Rapidly rising values make it hard for appraisals to match sales prices in some places. “We have to warn buyers that properties are not necessarily going to appraise at the sales price,” Houston-based Surratt says. But then, he’s also seeing a large influx of cash buyers, which makes appraisal problems less urgent.
So long as demand keeps pace with supply in most markets, as it has been, a multifamily bubble won’t materialize. As Freddie Mac’s Multifamily Research Perspectives white paper noted in September 2014, “For a majority of the markets, high demand paired with the dearth of construction during the Great Recession means that new supply will continue to be absorbed as it enters the market and rents will continue to rise.”
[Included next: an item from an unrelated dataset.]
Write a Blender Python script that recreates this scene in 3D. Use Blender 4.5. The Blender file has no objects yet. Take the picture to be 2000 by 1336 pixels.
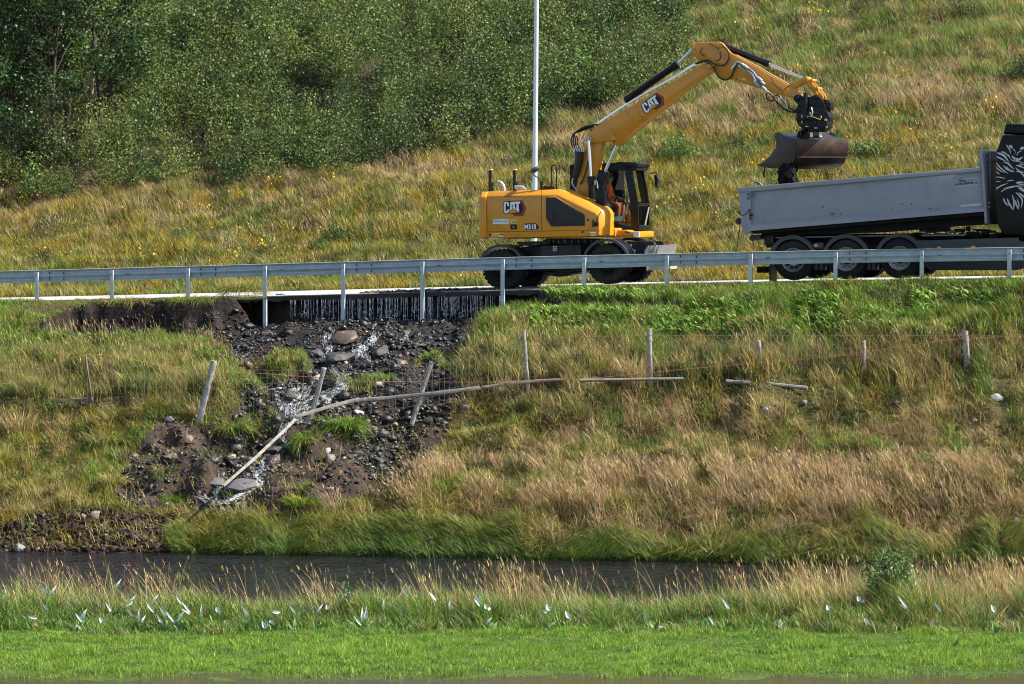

Demographic trends point in this same direction. Freddie Mac estimates that an estimated 3.9 million potential young-adult households failed to form during the downturn, as Millennials moved in with parents in a weak job market, meaning a substantial pent-up demand for entry-level housing remains. In fact, the U.S. Commerce Department notes that even while rates of home ownership are the lowest they’ve been in 25 years, household formation in the first quarter of 2015 increased by 1.5 million year-over-year. Generation Y is finally moving out…and up.
Of course, markets are always changing, and multifamily investors ought to be looking for indications of what’s to come in their local areas. In the case of multifamily, bubbles are likely to be localized rather than national in scope. For example, Eric P. Haims at Jerome Haims Realty Inc. in New York says he’s already seeing “over-building” in apartments in the Big Apple.
Surratt cautions the same in his area. “We expect it to level off soon in Houston,” he says. “Land prices have gotten really high, which should put the brakes on price growth.” Being in touch with what’s going on in your local market may be the best defense against potential bubbles in multifamily.